The vibrant demonstration and rally of 500 Camden NUT members was supported by parents and students, along with other union members.

The march was led by Camden Teachers Association, with banners from South Camden Community School, Haverstock, Hampstead, Acland Burghley, Richard Cobden, Carlton and Primrose Hill Primary School, supported by NUT Ealing Association and a banner from the RMT.

Chanting: ‘No ifs, no buts, no education cuts!’ they made their way to the Town Hall to demand an end to Camden Council’s devastating cuts to central and support service.

A packed rally at NUT headquarters, Hamilton House, heard NUT Secretary Christine Blower say to the government: ‘We don’t want your privatisation.’

Camden Teachers Association Secretary, Andrew Baisley, told the rally: ‘This is an unprecedented attack on Camden’s services. Two children’s centres will be closed. They are thinking about introducing charges in state nurseries, which I think is shameful.’

School student Ruby from Acland Burghley, brought her support for the strike, saying it was ‘our education too’.

‘We must build now for a general strike,’ she concluded.

In Tower Hamlets, 3,000 Unison and 2,000 NUT members were on strike against the cuts.

2,000 marched from Weavers Fields to a rally in the Whitechapel Muslim Centre.

Ashla Saddika, an NUT member at Redlands Primary School, told News Line: ‘We are on strike for our children’s future.

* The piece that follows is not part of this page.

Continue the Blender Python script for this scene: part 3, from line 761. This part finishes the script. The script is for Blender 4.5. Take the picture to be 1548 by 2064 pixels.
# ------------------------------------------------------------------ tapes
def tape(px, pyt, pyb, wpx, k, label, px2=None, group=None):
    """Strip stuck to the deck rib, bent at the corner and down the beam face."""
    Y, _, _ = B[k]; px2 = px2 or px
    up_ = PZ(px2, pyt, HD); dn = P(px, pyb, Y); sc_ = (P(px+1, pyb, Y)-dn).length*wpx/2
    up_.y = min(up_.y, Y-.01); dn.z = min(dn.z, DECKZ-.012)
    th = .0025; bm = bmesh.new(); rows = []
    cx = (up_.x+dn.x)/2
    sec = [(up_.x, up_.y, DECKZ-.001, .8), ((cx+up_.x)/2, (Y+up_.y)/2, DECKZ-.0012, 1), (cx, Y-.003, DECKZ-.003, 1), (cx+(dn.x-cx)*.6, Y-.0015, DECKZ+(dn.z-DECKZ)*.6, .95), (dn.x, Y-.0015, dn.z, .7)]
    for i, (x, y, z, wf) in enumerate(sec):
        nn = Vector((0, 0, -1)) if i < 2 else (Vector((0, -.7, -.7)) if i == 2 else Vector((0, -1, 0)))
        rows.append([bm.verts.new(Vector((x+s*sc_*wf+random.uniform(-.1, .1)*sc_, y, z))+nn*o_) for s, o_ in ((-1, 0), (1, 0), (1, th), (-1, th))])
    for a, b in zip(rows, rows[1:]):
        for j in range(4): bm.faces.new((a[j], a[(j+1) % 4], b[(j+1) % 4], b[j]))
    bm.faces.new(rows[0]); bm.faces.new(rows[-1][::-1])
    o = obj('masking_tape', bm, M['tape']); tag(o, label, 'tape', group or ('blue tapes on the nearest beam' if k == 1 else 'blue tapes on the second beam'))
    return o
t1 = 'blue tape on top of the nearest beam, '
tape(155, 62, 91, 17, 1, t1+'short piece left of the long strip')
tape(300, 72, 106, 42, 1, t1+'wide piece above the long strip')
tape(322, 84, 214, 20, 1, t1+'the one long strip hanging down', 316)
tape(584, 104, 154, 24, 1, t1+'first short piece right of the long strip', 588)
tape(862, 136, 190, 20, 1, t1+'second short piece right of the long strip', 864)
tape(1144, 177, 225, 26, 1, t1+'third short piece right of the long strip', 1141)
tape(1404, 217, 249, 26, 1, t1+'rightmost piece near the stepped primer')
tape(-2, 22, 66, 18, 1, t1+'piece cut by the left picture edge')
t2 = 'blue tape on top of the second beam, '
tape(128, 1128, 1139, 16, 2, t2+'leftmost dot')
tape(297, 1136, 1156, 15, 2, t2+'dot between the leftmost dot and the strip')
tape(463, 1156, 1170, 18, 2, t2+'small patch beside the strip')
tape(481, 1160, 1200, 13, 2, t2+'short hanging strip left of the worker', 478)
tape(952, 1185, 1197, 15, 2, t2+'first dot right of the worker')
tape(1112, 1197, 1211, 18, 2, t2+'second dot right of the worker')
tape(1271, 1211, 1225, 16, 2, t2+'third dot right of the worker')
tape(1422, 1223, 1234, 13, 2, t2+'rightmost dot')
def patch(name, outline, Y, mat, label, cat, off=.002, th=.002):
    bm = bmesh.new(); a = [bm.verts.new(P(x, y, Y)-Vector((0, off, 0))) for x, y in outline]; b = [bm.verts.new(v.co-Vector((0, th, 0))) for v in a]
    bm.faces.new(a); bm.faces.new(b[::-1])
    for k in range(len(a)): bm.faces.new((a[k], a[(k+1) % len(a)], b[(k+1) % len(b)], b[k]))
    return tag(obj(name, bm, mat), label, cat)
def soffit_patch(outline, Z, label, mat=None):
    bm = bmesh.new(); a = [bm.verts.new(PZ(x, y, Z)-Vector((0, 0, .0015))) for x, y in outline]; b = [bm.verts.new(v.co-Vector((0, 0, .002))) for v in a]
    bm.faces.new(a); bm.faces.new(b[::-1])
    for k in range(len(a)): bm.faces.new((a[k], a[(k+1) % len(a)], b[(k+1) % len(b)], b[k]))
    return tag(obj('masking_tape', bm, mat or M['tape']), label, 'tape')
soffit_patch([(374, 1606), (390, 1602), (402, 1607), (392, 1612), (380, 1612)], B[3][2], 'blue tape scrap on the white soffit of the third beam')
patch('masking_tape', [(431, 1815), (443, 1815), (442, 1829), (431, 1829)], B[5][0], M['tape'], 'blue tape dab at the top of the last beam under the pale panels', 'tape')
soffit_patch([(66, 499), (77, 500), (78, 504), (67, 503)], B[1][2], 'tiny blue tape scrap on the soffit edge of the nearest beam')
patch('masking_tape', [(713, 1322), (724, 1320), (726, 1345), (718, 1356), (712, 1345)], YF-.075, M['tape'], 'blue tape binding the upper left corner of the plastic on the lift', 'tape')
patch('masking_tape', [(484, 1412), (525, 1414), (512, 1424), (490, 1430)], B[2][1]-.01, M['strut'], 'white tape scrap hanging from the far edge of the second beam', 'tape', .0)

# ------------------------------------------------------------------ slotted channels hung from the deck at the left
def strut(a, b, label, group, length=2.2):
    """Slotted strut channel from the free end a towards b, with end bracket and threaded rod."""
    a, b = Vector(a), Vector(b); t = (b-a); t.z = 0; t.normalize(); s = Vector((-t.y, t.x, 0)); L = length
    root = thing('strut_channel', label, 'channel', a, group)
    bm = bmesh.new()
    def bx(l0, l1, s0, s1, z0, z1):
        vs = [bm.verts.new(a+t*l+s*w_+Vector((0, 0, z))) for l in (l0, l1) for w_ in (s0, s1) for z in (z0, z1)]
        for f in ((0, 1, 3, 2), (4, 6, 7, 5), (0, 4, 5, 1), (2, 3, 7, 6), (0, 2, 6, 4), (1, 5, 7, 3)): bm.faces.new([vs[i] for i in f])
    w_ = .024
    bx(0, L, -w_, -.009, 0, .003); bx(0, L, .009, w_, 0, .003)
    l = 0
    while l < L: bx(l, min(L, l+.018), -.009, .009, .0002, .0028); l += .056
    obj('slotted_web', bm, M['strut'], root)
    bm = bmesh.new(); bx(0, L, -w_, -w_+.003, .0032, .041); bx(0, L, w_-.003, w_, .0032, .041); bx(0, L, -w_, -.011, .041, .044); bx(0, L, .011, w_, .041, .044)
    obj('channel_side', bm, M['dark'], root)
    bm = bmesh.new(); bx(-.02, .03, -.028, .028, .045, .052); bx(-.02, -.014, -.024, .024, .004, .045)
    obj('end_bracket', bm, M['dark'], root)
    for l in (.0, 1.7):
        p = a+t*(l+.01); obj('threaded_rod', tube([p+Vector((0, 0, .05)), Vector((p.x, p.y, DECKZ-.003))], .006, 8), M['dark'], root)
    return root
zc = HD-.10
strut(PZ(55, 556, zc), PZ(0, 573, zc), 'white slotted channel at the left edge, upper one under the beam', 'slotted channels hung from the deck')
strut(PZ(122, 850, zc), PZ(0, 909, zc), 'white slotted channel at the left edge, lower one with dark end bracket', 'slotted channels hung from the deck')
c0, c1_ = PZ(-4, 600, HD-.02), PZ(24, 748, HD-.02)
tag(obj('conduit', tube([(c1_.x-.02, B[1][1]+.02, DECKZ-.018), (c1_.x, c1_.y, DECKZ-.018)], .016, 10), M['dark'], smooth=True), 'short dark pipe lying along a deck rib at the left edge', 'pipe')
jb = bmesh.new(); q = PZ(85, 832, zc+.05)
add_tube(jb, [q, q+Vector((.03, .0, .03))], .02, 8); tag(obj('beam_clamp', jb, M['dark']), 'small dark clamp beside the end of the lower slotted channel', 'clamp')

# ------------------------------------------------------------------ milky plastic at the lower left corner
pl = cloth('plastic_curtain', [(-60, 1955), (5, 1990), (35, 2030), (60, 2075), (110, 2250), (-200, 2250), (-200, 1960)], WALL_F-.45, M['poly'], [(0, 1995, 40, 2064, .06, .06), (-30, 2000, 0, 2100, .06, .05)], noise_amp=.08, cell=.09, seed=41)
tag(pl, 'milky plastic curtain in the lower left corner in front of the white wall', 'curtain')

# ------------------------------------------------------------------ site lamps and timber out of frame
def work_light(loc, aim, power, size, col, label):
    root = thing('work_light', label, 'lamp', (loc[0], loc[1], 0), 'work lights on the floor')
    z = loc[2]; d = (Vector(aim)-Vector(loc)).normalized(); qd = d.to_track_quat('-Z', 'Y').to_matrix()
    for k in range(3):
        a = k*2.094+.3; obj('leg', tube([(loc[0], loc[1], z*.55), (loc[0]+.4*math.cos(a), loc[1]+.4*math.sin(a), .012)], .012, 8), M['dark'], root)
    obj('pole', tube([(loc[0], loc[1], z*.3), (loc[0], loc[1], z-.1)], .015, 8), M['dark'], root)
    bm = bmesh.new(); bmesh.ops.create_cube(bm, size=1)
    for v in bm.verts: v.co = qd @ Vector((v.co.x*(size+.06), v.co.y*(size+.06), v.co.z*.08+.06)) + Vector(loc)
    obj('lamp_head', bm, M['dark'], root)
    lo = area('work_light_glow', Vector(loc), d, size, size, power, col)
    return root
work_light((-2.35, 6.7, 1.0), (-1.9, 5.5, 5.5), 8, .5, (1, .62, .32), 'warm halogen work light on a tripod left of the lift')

‘I feel strongly about these cuts. Our school is being told it will now have to buy services from the council.

‘This will mean children will be deprived of a lot of sports coaches they currently have.’

Striking Unison member Kerrie Ann said: ‘I am taking a stand for the most vulnerable members of the community.

‘Tower Hamlets is one of the poorest boroughs in the country and cannot afford to have vital services cut back.’